Ever since her conversion, when she met 6-foot, 3-inch, 160-pound Steven, three years before, all her friends were vegetarian, all except for me. She also let me know as I snooped around the kitchen looking for something to nosh that there would be a short presentation. I understood. Kayla and I had been friends since high school; we met working the front (me) and drive thru (her) registers at Wendy’s. I knew what she was capable of. I had seen her chow down on too many triple cheese burgers to count: triple cheese topped with Wendy’s chili, triple cheese with fried onions, green peppers and mushrooms, triple cheese the healthy way, with just pickles and mustard, and if things got heated, I’d have no problem sharing this and more.

The guests, three couples, didn’t seem to know me from the nearest rice cake, which I noticed they scarfed down as if they were some great life altering treat instead of biodegradable coasters they clearly were. After dinner, an au gratin medley of assorted root vegetables topped with bread crumbs and something Kayla swore was just like cheese, we adjourned to do what everyone except for me was there for: the indoctrination. Kayla did PETA proud. By the time the VCR stopped, and someone had the great idea of hitting rewind so it could be watched one more time, I was already up, coat in hand, swearing to everyone that I’d never eat another eye-lashed creature again, and now had to leave in order to thoroughly digest all I had seen.

I meant this too. Right up until I walked into McDonald’s and hurriedly scanned the menu board for their salad selections. I meant it still as I ordered a Big Mac, and then as I opened the container and lifted the bun, and even as I picked up the beef patty to strategically center it, assuring that I’d get a mouthful of meat in each delicious bite. My one regret? I would have preferred a Whooper and wished Burger King had been the closer of the two meateries.

I did eventually go meatless a year later, but not because of any coercion that night at Kayla’s. The absence of meat in my diet was due solely to economics. I was young, had a small studio apartment in Dupont Circle in D.C. and wouldn’t have possibly had any money for fun if I hadn’t tightened my belt. And seeing how rice and beans net so many more meals than the same amount of money spent on bacon, meatless was the way to go.

Peggy Lipton of Mod Squad fame had a choice to make: Veggie lifestyle or the man of her dreams? (Publicity photo)

This lasted for several years.
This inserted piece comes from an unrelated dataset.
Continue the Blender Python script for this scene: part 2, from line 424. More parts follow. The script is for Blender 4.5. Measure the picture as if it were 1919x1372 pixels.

I was happy and, in my mother’s opinion, dangerously thin. Then I experienced what Peggy Lipton says she went through with meeting Quincy Jones. In her autobiography “Breathing Out” Lipton recounts how Quincy cooked lamb chops for her on their first date. Lipton hadn’t eaten meat for six years, and she said she knew with that first dinner that it was “going to be a truly carnivorous event,” that all her dietary decisions up to that point were about to go out the door. “I fell madly in love,” she said in a People magazine interview. “I saw him cooking meat and thought, ‘If I’m going to be with him, I’m going to have to change.'”

I remember reading this in my twenties after the demise of their marriage and thinking, “Poor Peggy, she was Julie from the Mod Squad, the girl every guy wanted, and she had to change who she was to be with a man. How sad, so sad. Poor Peggy.” How was I to know that seven years later, I would be doing my own version of carnivorous conversion? Like Peggy, I, too, knew the first time I saw mister man. I knew he was someone I wanted to know better. I also knew a body like his wasn’t maintained by eating sprouts or downing wheatgrass shots. And if it was, then those sprouts were probably topped with a 20-ounce steak and the wheatgrass definitely came with a Hennessey chaser.

I was like a closet smoker who meets the nonsmoker of her dreams. At every meeting, there was the lie told for not eating meat: “Oh, I had bacon and sausage for breakfast,” or “I’m so bloated, I’m eating light today.” I would have said this and more not to admit the truth to him, that I didn’t eat meat. Or not to have to come to terms with what was becoming very clear: If I wanted to be with this man, I was going to have to Peggy Lipton it — I was going to have to start eating meat.

We had a good run. Two years filled with lots of drama (the calm kind), lots of laughs, and lots of meat. After several tries at dissolution, it finally stuck. I stood in my dining room as the last two years of my life unfurled before my eyes. A simple request on my part about ponying up his share for a trip to Jamaica, a trip I had already asked him about several times, with him finally agreeing, “Yeah, we can do that,” ends with him saying three weeks before departure, “Yeah, let me get back to you on it. Money’s tight right now.” I watched him pick up the fork to begin eating the lasagna I had prepared, packed with meat, the way he liked it.

“I can’t do this.”

He put down the fork, food untouched. “Can’t do what, babe?”

“This.” I said. And, it was over.

No, “I’ll put that in some Tupperware, so you can take it with you,” from me.

No, “Well, I know you’re upset. Perhaps, I can get this in a container, call you tomorrow, and we can talk then,” from him.

Instead, he walked to the door. This time, I held the door open.

Since parting, I’ve been playing with the veggy thing again, this time around with more emphasis on leading a healthier life. There’s my anemia to consider. But I’ve been told this can be remedied just as easily with iron supplements rather than eating red meat. Then, too, there’s always the economics of eating meat. Pound for pound, cost wise, beans and rice, beat steak every time. Or, I could just do what millions of people do every day: eat what I want, when I want, remembering the cardinal rule for most things in life: moderation.

It’s not like being a vegetarian has to be a sociopolitical, lifestyle or entertainment choice. For me, it can simply be that thing needed to see me through, keep me moving forward.